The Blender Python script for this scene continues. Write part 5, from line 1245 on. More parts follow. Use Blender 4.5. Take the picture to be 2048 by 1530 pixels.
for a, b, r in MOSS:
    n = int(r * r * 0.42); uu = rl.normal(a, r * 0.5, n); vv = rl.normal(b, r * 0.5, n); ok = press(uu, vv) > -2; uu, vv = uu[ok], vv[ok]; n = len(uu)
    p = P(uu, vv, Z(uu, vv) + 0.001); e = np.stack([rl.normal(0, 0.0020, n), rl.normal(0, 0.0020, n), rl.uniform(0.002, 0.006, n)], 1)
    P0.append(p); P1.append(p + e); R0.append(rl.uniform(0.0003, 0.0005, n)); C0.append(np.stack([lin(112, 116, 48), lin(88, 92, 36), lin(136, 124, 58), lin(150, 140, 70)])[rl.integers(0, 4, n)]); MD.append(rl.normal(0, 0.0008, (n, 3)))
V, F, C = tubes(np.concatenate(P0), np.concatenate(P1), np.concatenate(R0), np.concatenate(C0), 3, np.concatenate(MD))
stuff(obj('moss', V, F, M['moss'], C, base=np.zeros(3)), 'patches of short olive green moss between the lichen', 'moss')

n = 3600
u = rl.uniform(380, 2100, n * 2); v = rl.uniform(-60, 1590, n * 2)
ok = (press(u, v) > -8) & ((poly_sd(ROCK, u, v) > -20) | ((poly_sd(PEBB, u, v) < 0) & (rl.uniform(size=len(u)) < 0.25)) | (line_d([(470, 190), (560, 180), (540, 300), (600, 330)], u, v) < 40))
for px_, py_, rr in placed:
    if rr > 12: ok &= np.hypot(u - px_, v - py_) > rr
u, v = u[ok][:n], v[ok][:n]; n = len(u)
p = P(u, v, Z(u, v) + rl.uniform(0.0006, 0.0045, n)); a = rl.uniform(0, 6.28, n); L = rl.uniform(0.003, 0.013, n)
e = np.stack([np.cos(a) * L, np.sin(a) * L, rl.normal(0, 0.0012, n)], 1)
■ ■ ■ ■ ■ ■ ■
**What to work on**
Starting at the first line of the data above, please restate word for word every line up to and including the one that holds "the lichen', 'moss')", and add nothing else.

**Full solution**
The Blender Python script for this scene continues. Write part 5, from line 1245 on. More parts follow. Use Blender 4.5. Take the picture to be 2048 by 1530 pixels.
for a, b, r in MOSS:
    n = int(r * r * 0.42); uu = rl.normal(a, r * 0.5, n); vv = rl.normal(b, r * 0.5, n); ok = press(uu, vv) > -2; uu, vv = uu[ok], vv[ok]; n = len(uu)
    p = P(uu, vv, Z(uu, vv) + 0.001); e = np.stack([rl.normal(0, 0.0020, n), rl.normal(0, 0.0020, n), rl.uniform(0.002, 0.006, n)], 1)
    P0.append(p); P1.append(p + e); R0.append(rl.uniform(0.0003, 0.0005, n)); C0.append(np.stack([lin(112, 116, 48), lin(88, 92, 36), lin(136, 124, 58), lin(150, 140, 70)])[rl.integers(0, 4, n)]); MD.append(rl.normal(0, 0.0008, (n, 3)))
V, F, C = tubes(np.concatenate(P0), np.concatenate(P1), np.concatenate(R0), np.concatenate(C0), 3, np.concatenate(MD))
stuff(obj('moss', V, F, M['moss'], C, base=np.zeros(3)), 'patches of short olive green moss between the lichen', 'moss')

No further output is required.